### EXERCISE
Copy the lines that follow, keeping every character the same.

### RAW DATA
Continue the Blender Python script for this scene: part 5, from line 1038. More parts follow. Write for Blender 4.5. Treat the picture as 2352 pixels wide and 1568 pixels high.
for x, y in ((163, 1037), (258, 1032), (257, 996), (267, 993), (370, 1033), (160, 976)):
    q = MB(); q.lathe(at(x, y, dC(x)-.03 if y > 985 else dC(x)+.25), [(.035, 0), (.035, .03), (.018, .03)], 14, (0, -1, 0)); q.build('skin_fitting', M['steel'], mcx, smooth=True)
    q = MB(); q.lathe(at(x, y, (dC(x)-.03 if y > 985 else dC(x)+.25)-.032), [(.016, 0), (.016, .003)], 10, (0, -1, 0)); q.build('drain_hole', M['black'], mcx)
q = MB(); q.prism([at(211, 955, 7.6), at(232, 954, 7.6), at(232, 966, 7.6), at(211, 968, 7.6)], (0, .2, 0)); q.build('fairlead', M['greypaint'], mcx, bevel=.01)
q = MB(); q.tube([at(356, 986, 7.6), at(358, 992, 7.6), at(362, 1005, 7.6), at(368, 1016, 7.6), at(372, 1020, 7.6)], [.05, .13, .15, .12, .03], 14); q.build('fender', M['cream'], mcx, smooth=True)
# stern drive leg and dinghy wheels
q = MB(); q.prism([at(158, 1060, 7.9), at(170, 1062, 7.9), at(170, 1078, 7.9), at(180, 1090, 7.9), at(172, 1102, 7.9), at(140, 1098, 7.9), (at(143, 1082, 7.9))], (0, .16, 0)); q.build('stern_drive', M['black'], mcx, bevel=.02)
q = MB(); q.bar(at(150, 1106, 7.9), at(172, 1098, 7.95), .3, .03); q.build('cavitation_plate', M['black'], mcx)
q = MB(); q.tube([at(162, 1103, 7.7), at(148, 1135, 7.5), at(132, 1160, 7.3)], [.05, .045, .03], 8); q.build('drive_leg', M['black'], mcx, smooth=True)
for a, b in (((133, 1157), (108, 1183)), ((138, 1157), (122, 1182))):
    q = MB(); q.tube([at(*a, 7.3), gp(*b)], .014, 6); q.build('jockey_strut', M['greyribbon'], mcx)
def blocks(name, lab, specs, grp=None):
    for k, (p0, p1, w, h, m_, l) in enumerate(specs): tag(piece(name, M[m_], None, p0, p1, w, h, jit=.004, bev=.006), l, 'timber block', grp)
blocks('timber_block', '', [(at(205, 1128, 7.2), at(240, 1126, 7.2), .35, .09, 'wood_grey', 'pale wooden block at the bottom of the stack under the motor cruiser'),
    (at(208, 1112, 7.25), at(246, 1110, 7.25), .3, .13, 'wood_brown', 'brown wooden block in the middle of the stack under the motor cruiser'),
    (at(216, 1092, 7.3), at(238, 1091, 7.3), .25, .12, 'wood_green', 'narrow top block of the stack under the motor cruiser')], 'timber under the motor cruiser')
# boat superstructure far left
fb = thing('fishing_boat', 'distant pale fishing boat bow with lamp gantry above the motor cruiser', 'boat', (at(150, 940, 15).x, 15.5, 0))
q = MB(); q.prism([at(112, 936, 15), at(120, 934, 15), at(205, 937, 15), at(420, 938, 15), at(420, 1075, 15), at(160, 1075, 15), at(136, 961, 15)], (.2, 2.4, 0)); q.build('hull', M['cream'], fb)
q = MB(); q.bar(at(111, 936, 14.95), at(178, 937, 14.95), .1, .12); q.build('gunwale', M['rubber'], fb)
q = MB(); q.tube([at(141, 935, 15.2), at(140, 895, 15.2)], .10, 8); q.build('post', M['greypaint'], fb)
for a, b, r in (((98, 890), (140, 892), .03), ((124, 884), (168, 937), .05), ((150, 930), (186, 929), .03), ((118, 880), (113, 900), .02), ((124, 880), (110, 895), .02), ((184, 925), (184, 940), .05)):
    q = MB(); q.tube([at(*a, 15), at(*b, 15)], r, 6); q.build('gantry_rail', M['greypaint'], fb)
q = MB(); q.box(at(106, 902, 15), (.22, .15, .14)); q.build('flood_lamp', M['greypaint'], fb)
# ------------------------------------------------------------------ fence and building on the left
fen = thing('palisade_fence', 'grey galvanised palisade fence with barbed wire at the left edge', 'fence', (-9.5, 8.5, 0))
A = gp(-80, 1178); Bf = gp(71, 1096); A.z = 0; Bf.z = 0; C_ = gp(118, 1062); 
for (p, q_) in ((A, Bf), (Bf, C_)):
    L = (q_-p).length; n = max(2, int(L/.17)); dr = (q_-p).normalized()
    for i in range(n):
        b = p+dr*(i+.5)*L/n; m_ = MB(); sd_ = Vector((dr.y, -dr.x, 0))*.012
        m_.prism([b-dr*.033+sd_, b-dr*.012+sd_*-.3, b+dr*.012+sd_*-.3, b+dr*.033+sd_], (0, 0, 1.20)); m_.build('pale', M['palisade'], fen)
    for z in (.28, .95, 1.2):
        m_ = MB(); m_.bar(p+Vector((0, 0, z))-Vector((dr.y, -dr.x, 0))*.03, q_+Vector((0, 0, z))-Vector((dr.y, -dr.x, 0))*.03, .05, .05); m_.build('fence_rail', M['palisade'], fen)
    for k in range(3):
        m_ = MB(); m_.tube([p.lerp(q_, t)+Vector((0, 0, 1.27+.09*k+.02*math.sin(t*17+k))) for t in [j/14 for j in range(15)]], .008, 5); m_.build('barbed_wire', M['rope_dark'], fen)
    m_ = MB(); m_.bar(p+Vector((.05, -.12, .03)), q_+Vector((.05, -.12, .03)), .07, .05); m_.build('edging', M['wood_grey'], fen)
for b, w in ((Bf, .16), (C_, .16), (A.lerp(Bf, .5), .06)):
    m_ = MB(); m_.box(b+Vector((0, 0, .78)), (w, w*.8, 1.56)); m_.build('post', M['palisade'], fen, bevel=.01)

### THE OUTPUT
Continue the Blender Python script for this scene: part 5, from line 1038. More parts follow. Write for Blender 4.5. Treat the picture as 2352 pixels wide and 1568 pixels high.
for x, y in ((163, 1037), (258, 1032), (257, 996), (267, 993), (370, 1033), (160, 976)):
    q = MB(); q.lathe(at(x, y, dC(x)-.03 if y > 985 else dC(x)+.25), [(.035, 0), (.035, .03), (.018, .03)], 14, (0, -1, 0)); q.build('skin_fitting', M['steel'], mcx, smooth=True)
    q = MB(); q.lathe(at(x, y, (dC(x)-.03 if y > 985 else dC(x)+.25)-.032), [(.016, 0), (.016, .003)], 10, (0, -1, 0)); q.build('drain_hole', M['black'], mcx)
q = MB(); q.prism([at(211, 955, 7.6), at(232, 954, 7.6), at(232, 966, 7.6), at(211, 968, 7.6)], (0, .2, 0)); q.build('fairlead', M['greypaint'], mcx, bevel=.01)
q = MB(); q.tube([at(356, 986, 7.6), at(358, 992, 7.6), at(362, 1005, 7.6), at(368, 1016, 7.6), at(372, 1020, 7.6)], [.05, .13, .15, .12, .03], 14); q.build('fender', M['cream'], mcx, smooth=True)
# stern drive leg and dinghy wheels
q = MB(); q.prism([at(158, 1060, 7.9), at(170, 1062, 7.9), at(170, 1078, 7.9), at(180, 1090, 7.9), at(172, 1102, 7.9), at(140, 1098, 7.9), (at(143, 1082, 7.9))], (0, .16, 0)); q.build('stern_drive', M['black'], mcx, bevel=.02)
q = MB(); q.bar(at(150, 1106, 7.9), at(172, 1098, 7.95), .3, .03); q.build('cavitation_plate', M['black'], mcx)
q = MB(); q.tube([at(162, 1103, 7.7), at(148, 1135, 7.5), at(132, 1160, 7.3)], [.05, .045, .03], 8); q.build('drive_leg', M['black'], mcx, smooth=True)
for a, b in (((133, 1157), (108, 1183)), ((138, 1157), (122, 1182))):
    q = MB(); q.tube([at(*a, 7.3), gp(*b)], .014, 6); q.build('jockey_strut', M['greyribbon'], mcx)
def blocks(name, lab, specs, grp=None):
    for k, (p0, p1, w, h, m_, l) in enumerate(specs): tag(piece(name, M[m_], None, p0, p1, w, h, jit=.004, bev=.006), l, 'timber block', grp)
blocks('timber_block', '', [(at(205, 1128, 7.2), at(240, 1126, 7.2), .35, .09, 'wood_grey', 'pale wooden block at the bottom of the stack under the motor cruiser'),
    (at(208, 1112, 7.25), at(246, 1110, 7.25), .3, .13, 'wood_brown', 'brown wooden block in the middle of the stack under the motor cruiser'),
    (at(216, 1092, 7.3), at(238, 1091, 7.3), .25, .12, 'wood_green', 'narrow top block of the stack under the motor cruiser')], 'timber under the motor cruiser')
# boat superstructure far left
fb = thing('fishing_boat', 'distant pale fishing boat bow with lamp gantry above the motor cruiser', 'boat', (at(150, 940, 15).x, 15.5, 0))
q = MB(); q.prism([at(112, 936, 15), at(120, 934, 15), at(205, 937, 15), at(420, 938, 15), at(420, 1075, 15), at(160, 1075, 15), at(136, 961, 15)], (.2, 2.4, 0)); q.build('hull', M['cream'], fb)
q = MB(); q.bar(at(111, 936, 14.95), at(178, 937, 14.95), .1, .12); q.build('gunwale', M['rubber'], fb)
q = MB(); q.tube([at(141, 935, 15.2), at(140, 895, 15.2)], .10, 8); q.build('post', M['greypaint'], fb)
for a, b, r in (((98, 890), (140, 892), .03), ((124, 884), (168, 937), .05), ((150, 930), (186, 929), .03), ((118, 880), (113, 900), .02), ((124, 880), (110, 895), .02), ((184, 925), (184, 940), .05)):
    q = MB(); q.tube([at(*a, 15), at(*b, 15)], r, 6); q.build('gantry_rail', M['greypaint'], fb)
q = MB(); q.box(at(106, 902, 15), (.22, .15, .14)); q.build('flood_lamp', M['greypaint'], fb)
# ------------------------------------------------------------------ fence and building on the left
fen = thing('palisade_fence', 'grey galvanised palisade fence with barbed wire at the left edge', 'fence', (-9.5, 8.5, 0))
A = gp(-80, 1178); Bf = gp(71, 1096); A.z = 0; Bf.z = 0; C_ = gp(118, 1062); 
for (p, q_) in ((A, Bf), (Bf, C_)):
    L = (q_-p).length; n = max(2, int(L/.17)); dr = (q_-p).normalized()
    for i in range(n):
        b = p+dr*(i+.5)*L/n; m_ = MB(); sd_ = Vector((dr.y, -dr.x, 0))*.012
        m_.prism([b-dr*.033+sd_, b-dr*.012+sd_*-.3, b+dr*.012+sd_*-.3, b+dr*.033+sd_], (0, 0, 1.20)); m_.build('pale', M['palisade'], fen)
    for z in (.28, .95, 1.2):
        m_ = MB(); m_.bar(p+Vector((0, 0, z))-Vector((dr.y, -dr.x, 0))*.03, q_+Vector((0, 0, z))-Vector((dr.y, -dr.x, 0))*.03, .05, .05); m_.build('fence_rail', M['palisade'], fen)
    for k in range(3):
        m_ = MB(); m_.tube([p.lerp(q_, t)+Vector((0, 0, 1.27+.09*k+.02*math.sin(t*17+k))) for t in [j/14 for j in range(15)]], .008, 5); m_.build('barbed_wire', M['rope_dark'], fen)
    m_ = MB(); m_.bar(p+Vector((.05, -.12, .03)), q_+Vector((.05, -.12, .03)), .07, .05); m_.build('edging', M['wood_grey'], fen)
for b, w in ((Bf, .16), (C_, .16), (A.lerp(Bf, .5), .06)):
    m_ = MB(); m_.box(b+Vector((0, 0, .78)), (w, w*.8, 1.56)); m_.build('post', M['palisade'], fen, bevel=.01)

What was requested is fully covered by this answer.